→ WORK TO DO: Omit pictures and quote the listing below line by line, from its start through the line that holds "w.node_tree.nodes['Background'].inputs[1].default_value = 0.007".

→ SOURCE MATERIAL:

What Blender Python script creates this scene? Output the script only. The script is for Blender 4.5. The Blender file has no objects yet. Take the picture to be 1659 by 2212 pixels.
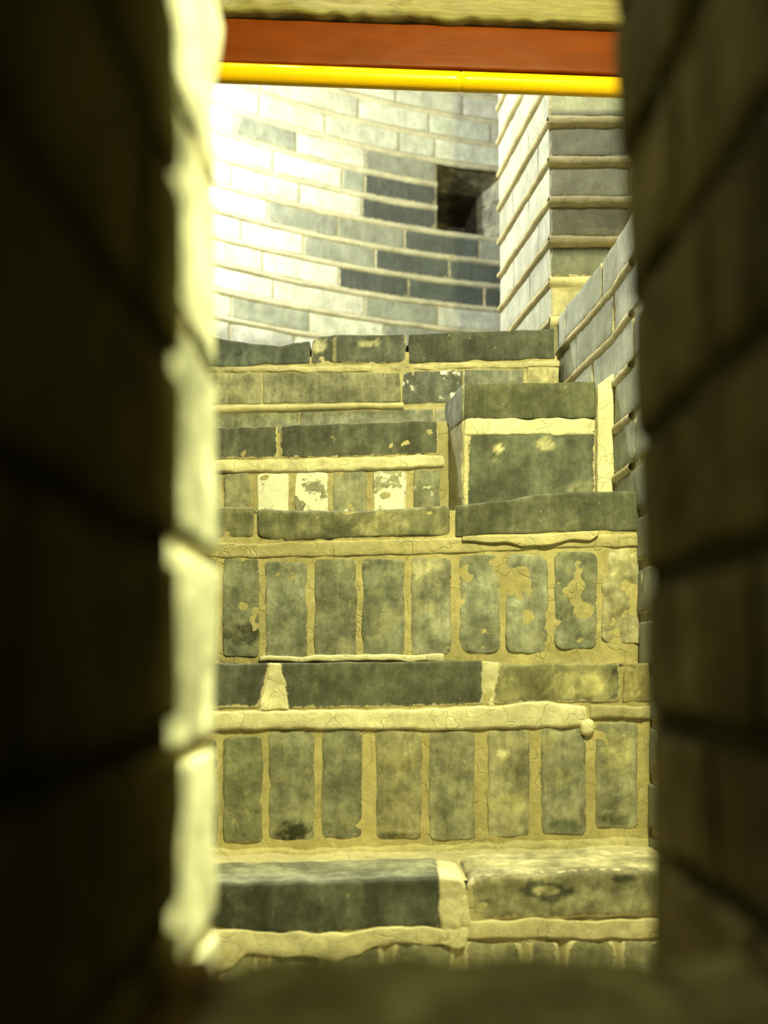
import bpy, math, random
from mathutils import Vector, noise
C = bpy.context.scene
COL = bpy.context.collection
random.seed(7)

# ------------------------------------------------------------------ camera, world, lamps, exposure
F, CX, HY, YC = 2150.0, 829.5, 1430.0, 1106.0      # focal length in pixels, horizon row (1659x2212)
cam_d = bpy.data.cameras.new('camera'); cam = bpy.data.objects.new('camera', cam_d); COL.objects.link(cam)
cam.location = (0, 0, 0); cam.rotation_euler = (math.pi/2, 0, 0)
cam_d.sensor_fit = 'VERTICAL'; cam_d.sensor_height = 36; cam_d.lens = 36*F/2212
cam_d.shift_y = (HY-YC)/2212
cam_d.clip_start = 0.01
cam_d.dof.use_dof = True; cam_d.dof.focus_distance = 2.40; cam_d.dof.aperture_fstop = 2.5
C.camera = cam

w = bpy.data.worlds.new('world'); C.world = w; w.use_nodes = True
w.node_tree.nodes['Background'].inputs[0].default_value = (1.0, 0.86, 0.30, 1)
w.node_tree.nodes['Background'].inputs[1].default_value = 0.007

def lamp(name, loc, power, col, r=0.05):
    d = bpy.data.lights.new(name, 'POINT'); d.energy = power; d.color = col; d.shadow_soft_size = r
    o = bpy.data.objects.new(name, d); o.location = loc; COL.objects.link(o); return o
lamp('stair_lamp', (0.46, 0.81, 1.68), 275, (1.0, 0.985, 0.41), 0.04)
lamp('tower_lamp', (-1.15, 3.75, 2.45), 185, (0.96, 1.0, 0.82), 0.06)
lamp('fill_lamp', (-0.25, 2.12, 2.85), 150, (0.98, 1.0, 0.78), 0.06)  # added fill without a known source, brightens the pier and upper steps

vs = C.view_settings
vs.view_transform = 'Standard'; vs.look = 'None'; vs.exposure = 0.0; vs.gamma = 1.0
vs.use_curve_mapping = False

# ------------------------------------------------------------------ helpers
def lerp(a, b, t): return a+(b-a)*t
def clamp(x, a=0., b=1.): return max(a, min(b, x))
def poly(p, x):
    if not isinstance(p, (list, tuple)): return p
    if x <= p[0][0]: return p[0][1]
    for (a, b), (c, d) in zip(p, p[1:]):
        if x <= c:
            t = (x-a)/(c-a); t = t*t*(3-2*t)*0.5+t*0.5
            return lerp(b, d, t)
    return p[-1][1]
def N(x, y, z): return noise.noise(Vector((x, y, z)))

class MB:
    """collects bricks, mortar sheets and beads into one mesh"""
    def __init__(s): s.v = []; s.f = []; s.m = []; s.t = []; s.p = []
    def add(s, co, tint, prm): s.v.append(co); s.t.append(tint); s.p.append(prm); return len(s.v)-1
    def grid(s, idx, mat, flip=False):
        for j in range(len(idx)-1):
            for i in range(len(idx[0])-1):
                q = (idx[j][i], idx[j][i+1], idx[j+1][i+1], idx[j+1][i])
                s.f.append(q[::-1] if flip else q); s.m.append(mat)
    def build(s, name, mats, parent=None, base=None):
        me = bpy.data.meshes.new(name)
        o = bpy.data.objects.new(name, me); COL.objects.link(o)
        if parent is not None: b = Vector(parent['base_']); o.parent = parent
        else: b = Vector(base or (0, 0, 0)); o.location = b
        me.from_pydata([tuple(Vector(c)-b) for c in s.v], [], s.f)
        for m in mats: me.materials.append(m)
        me.polygons.foreach_set('material_index', s.m)
        me.polygons.foreach_set('use_smooth', [True]*len(s.f))
        a = me.attributes.new('tint', 'FLOAT_COLOR', 'POINT'); a.data.foreach_set('color', [c for t in s.t for c in t])
        a = me.attributes.new('prm', 'FLOAT_COLOR', 'POINT'); a.data.foreach_set('color', [c for t in s.p for c in t])
        me.update()
        return o

def spaced(L, er, res):
    n = max(2, int(L/res))
    e = min(er, L*0.25)
    a = [0, e*0.25/L, e*0.6/L]
    mid = [lerp(e/L, 1-e/L, i/n) for i in range(n+1)]
    return a+mid+[1-x for x in reversed(a)]

def brick(mb, S, xl, xr, top, bot, d=0., depth=.08, rc=.010, er=.006, tint=(.1, .1, .1), smear=.0, dust=.4,
          white=0., res=.009, wob=.0025, relief=.0012, mat=0, toptint=None, tdust=None, close=False, spots=()):
    """one block: front face on surface S(u, v, d) with worn outline, rounded arrises and a body going back"""
    def side(x, t): return lerp(x[1], x[0], t) if isinstance(x, (list, tuple)) else x
    W = abs(side(xr, .5)-side(xl, .5)); um = (side(xr, .5)+side(xl, .5))/2
    H = abs(poly(top, um)-poly(bot, um)); rc = min(rc, W*.4, H*.4)
    ss = spaced(W, er, res); ts = spaced(H, er, res); rnd = random.random(); sd = rnd*50
    idx = []; pts = []
    for t in ts:
        row = []; prow = []
        for q in ss:
            a = (q-.5)*W; b = (t-.5)*H; ca = W/2-rc; cb = H/2-rc
            if abs(a) > ca and abs(b) > cb:
                da = abs(a)-ca; db = abs(b)-cb; m = max(da, db); l = math.hypot(da, db)
                if l > 1e-9:
                    da *= m/l; db *= m/l
                    a = math.copysign(ca+da, a); b = math.copysign(cb+db, b)
            q2 = a/W+.5; t2 = b/H+.5
            u = lerp(side(xl, t2), side(xr, t2), q2)
            v = lerp(poly(bot, u), poly(top, u), t2)
            e = min(q*W, (1-q)*W, t*H, (1-t)*H); es = min(q*W, (1-q)*W, t*H, (1-t)*H+.008)
            u += wob*N(u*28, v*28, sd); v += wob*N(u*28, v*28, sd+9)+wob*.6*N(u*9, v*9, sd+3)
            dd = d+relief*N(u*22, v*22, sd+5)*1.5+relief*.6*N(u*70, v*70, sd+6)
            if e < er: dd -= er*(1-math.sqrt(max(0, 1-(1-e/er)**2)))
            tn = tint
            for (a1, b1, ra, rb, cl) in spots:
                q3 = math.hypot((u-a1)/ra, (v-b1)/rb)+.45*N(u*45, v*45, sd)+.3*N(u*110, v*110, sd)
                kk = clamp((1.05-q3)/.25); tn = tuple(lerp(x1, x2, kk) for x1, x2 in zip(tn, cl))
            row.append(mb.add(S(u, v, dd), (*tn, rnd), (es, smear, dust, white))); prow.append((u, v, dd, e))
        idx.append(row); pts.append(prow)
    mb.grid(idx, mat)
    nj, ni = len(ts), len(ss)
    loop = [(0, i) for i in range(ni)]+[(j, ni-1) for j in range(1, nj)]+[(nj-1, i) for i in range(ni-2, -1, -1)]+[(j, 0) for j in range(nj-2, 0, -1)]
    prev = [idx[j][i] for j, i in loop]
    nseg = max(1, int(depth/(res*2.5))) if toptint else 1
    for k in range(1, nseg+1):
        cur = []
        for j, i in loop:
            u, v, dd, e = pts[j][i]
            istop = toptint and j == nj-1
            tt = toptint if istop else tint
            vv = v+(wob*N(u*12, k*.4, sd+11) if k < nseg else 0)
            cur.append(mb.add(S(u, vv, dd-depth*k/nseg), (*tt, rnd), (.06, smear, (tdust if istop and tdust is not None else dust), 0)))
        n = len(loop)
        for a in range(n):
            b = (a+1) % n
            mb.f.append((prev[b], prev[a], cur[a], cur[b])); mb.m.append(mat)
        prev = cur
    if close: mb.f.append(tuple(prev[::-1])); mb.m.append(mat)

def sheet(mb, S, u0, u1, v0, v1, d=0., res=.012, amp=.002, tint=(.55, .5, .36), mat=1, dust=.4):
    nu = max(1, int(abs(u1-u0)/res)); nv = max(1, int(abs(v1-v0)/res)); idx = []
    for j in range(nv+1):
        row = []
        for i in range(nu+1):
            u = lerp(u0, u1, i/nu); v = lerp(v0, v1, j/nv)
            dd = d+amp*(N(u*12, v*12, 3.3)+.7*N(u*40, v*40, 7.7))
            row.append(mb.add(S(u, v, dd), (*tint, .5), (.05, 0, dust, 0)))
        idx.append(row)
    mb.grid(idx, mat)

def bead(mb, S, u0, u1, v, h=.016, pr=.010, tint=(.60, .54, .38), mat=1, res=.02, wob=.002, d=0.):
    """a rolled pointing bead standing proud of the joint"""
    n = max(2, int(abs(u1-u0)/res)); sd = random.random()*40; idx = []
    sec = [(-1.25, -.35), (-1, .1), (-.8, .62), (-.35, .95), (.15, 1.0), (.6, .8), (.85, .35), (1, 0), (1.25, -.35)]
    for (a, b) in sec:
        row = []
        for i in range(n+1):
            u = lerp(u0, u1, i/n)
            hh = h*(1+.22*N(u*7, sd, 0)+.15*N(u*25, sd, 1)); vv = poly(v, u)+wob*N(u*6, sd, 2)+wob*.6*N(u*20, sd, 8)
            row.append(mb.add(S(u, vv+a*hh, d+b*pr*(1+.25*N(u*18, sd, 4))), (*tint, .5), (.05, 0, .35, 0)))
        idx.append(row)
    mb.grid(idx, mat)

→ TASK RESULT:
What Blender Python script creates this scene? Output the script only. The script is for Blender 4.5. The Blender file has no objects yet. Take the picture to be 1659 by 2212 pixels.
import bpy, math, random
from mathutils import Vector, noise
C = bpy.context.scene
COL = bpy.context.collection
random.seed(7)

# ------------------------------------------------------------------ camera, world, lamps, exposure
F, CX, HY, YC = 2150.0, 829.5, 1430.0, 1106.0      # focal length in pixels, horizon row (1659x2212)
cam_d = bpy.data.cameras.new('camera'); cam = bpy.data.objects.new('camera', cam_d); COL.objects.link(cam)
cam.location = (0, 0, 0); cam.rotation_euler = (math.pi/2, 0, 0)
cam_d.sensor_fit = 'VERTICAL'; cam_d.sensor_height = 36; cam_d.lens = 36*F/2212
cam_d.shift_y = (HY-YC)/2212
cam_d.clip_start = 0.01
cam_d.dof.use_dof = True; cam_d.dof.focus_distance = 2.40; cam_d.dof.aperture_fstop = 2.5
C.camera = cam

w = bpy.data.worlds.new('world'); C.world = w; w.use_nodes = True
w.node_tree.nodes['Background'].inputs[0].default_value = (1.0, 0.86, 0.30, 1)
w.node_tree.nodes['Background'].inputs[1].default_value = 0.007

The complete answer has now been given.